With 10^5 vertices, edges, and queries, linear preprocessing easily fits within the time limit. The memory usage is also safe for the given constraints.

Test Cases

# helper: run solution on input string, return output string
import sys
import io
from collections import deque

def run(inp: str) -> str:
    sys.stdin = io.StringIO(inp)

    input = sys.stdin.readline

    n, m = map(int, input().split())

    graph = [[] for _ in range(n + 1)]

    for _ in range(m):
        u, v = map(int, input().split())
        graph[u].append(v)
        graph[v].append(u)

    comp = [-1] * (n + 1)
    color = [-1] * (n + 1)
    bipartite = []

    cid = 0

    for start in range(1, n + 1):
        if comp[start] != -1:
            continue

        q = deque([start])
        comp[start] = cid
        color[start] = 0

        ok = True

        while q:
            u = q.popleft()

            for v in graph[u]:
                if comp[v] == -1:
                    comp[v] = cid
                    color[v] = color[u] ^ 1
                    q.append(v)
                else:
                    if color[v] == color[u]:
                        ok = False

        bipartite.append(ok)
        cid += 1

    queries = int(input())

    out = []

    for _ in range(queries):
        u, v = map(int, input().split())

        if comp[u] != comp[v]:
            out.append("No")
        elif not bipartite[comp[u]]:
            out.append("Yes")
        else:
            out.append("Yes" if color[u] != color[v] else "No")

    return "\n".join(out)

# provided sample
assert run(
"""7 7
1 3
1 4
2 3
2 4
5 6
6 7
7 5
8
1 2
1 3
1 4
2 4
1 5
5 6
5 7
6 7
"""
) == "\n".join([
    "No",
    "Yes",
    "Yes",
    "Yes",
    "No",
    "Yes",
    "Yes",
    "Yes"
]), "sample 1"

# single isolated vertex
assert run(
"""1 0
3
1 1
1 1
1 1
"""
) == "\n".join([
    "No",
    "No",
    "No"
]), "isolated vertex"

# simple chain
assert run(
"""4 3
1 2
2 3
3 4
4
1 2
1 3
1 4
2 4
"""
) == "\n".join([
    "Yes",
    "No",
    "Yes",
    "No"
]), "bipartite parity"

# triangle graph
assert run(
"""3 3
1 2
2 3
3 1
4
1 1
1 2
1 3
2 2
"""
) == "\n".join([
    "Yes",
    "Yes",
    "Yes",
    "Yes"
]), "non-bipartite component"

# disconnected graph
assert run(
"""5 2
1 2
4 5
4
1 3
2 5
4 5
3 3
"""
) == "\n".join([
    "No",
    "No",
    "Yes",
    "No"
]), "disconnected components"
Test input Expected output What it validates
Single isolated vertex All No No self odd path without cycles
Simple chain Alternating parity Bipartite parity logic
Triangle graph All Yes Odd cycle enables all parities
Disconnected graph Mixed answers Connectivity handling

Edge Cases

Consider a graph with a non-bipartite component and a self-query.

Input:

3 3
1 2
2 3
3 1
1
1 1

During BFS, vertices receive colors:

1 -> 0
2 -> 1
3 -> 1

Edge (2, 3) connects equal colors, so the component is marked non-bipartite.

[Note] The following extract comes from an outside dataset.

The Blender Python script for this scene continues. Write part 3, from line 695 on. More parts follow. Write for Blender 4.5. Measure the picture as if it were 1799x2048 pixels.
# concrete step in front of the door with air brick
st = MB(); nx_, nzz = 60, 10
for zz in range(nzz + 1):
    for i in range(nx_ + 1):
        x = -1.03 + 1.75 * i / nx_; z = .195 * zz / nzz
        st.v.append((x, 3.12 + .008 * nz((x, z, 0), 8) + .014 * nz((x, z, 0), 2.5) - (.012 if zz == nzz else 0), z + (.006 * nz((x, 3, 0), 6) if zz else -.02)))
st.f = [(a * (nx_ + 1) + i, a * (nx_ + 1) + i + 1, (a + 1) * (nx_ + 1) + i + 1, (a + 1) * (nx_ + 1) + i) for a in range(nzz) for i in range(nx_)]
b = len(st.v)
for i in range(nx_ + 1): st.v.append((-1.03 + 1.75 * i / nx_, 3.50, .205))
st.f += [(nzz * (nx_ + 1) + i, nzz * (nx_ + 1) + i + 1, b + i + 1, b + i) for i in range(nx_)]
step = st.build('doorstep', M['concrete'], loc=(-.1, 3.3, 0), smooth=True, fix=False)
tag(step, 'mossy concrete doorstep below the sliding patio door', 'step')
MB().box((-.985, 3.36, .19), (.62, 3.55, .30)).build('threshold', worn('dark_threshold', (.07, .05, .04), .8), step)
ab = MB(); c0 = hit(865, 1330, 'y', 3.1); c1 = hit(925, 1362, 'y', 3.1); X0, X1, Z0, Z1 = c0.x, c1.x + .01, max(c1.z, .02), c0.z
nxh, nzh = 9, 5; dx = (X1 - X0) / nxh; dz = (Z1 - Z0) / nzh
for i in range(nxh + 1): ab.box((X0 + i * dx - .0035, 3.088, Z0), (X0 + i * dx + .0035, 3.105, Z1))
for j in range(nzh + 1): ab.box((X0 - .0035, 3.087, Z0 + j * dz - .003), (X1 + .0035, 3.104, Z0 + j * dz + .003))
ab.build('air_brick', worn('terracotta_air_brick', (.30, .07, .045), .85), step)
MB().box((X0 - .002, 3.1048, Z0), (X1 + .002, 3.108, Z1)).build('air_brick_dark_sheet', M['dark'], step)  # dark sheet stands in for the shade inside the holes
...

For query (1, 1), both vertices belong to the same non-bipartite component, so the algorithm prints "Yes".

That is correct because the cycle:

1-2-3-1

has odd length 3.

Now consider disconnected vertices.

Input:

4 1
1 2
2
1 3
3 4

Components become:

{1,2}
{3}
{4}

For both queries, the component ids differ, so the algorithm immediately answers "No".

This avoids incorrectly reasoning about parity when no path exists at all.

Finally, consider a bipartite graph where multiple paths exist.

Input:

4 4
1 3
3 2
1 4
4 2
2
1 2
1 3

The graph is bipartite with colors:

1,2 -> 0
3,4 -> 1

Even though there are two different paths from 1 to 2, both have even length:

1-3-2
1-4-2

The algorithm answers "No" because the colors are equal.

For (1,3), colors differ, so the answer is "Yes".

This confirms the invariant that all paths in a bipartite graph have the same parity.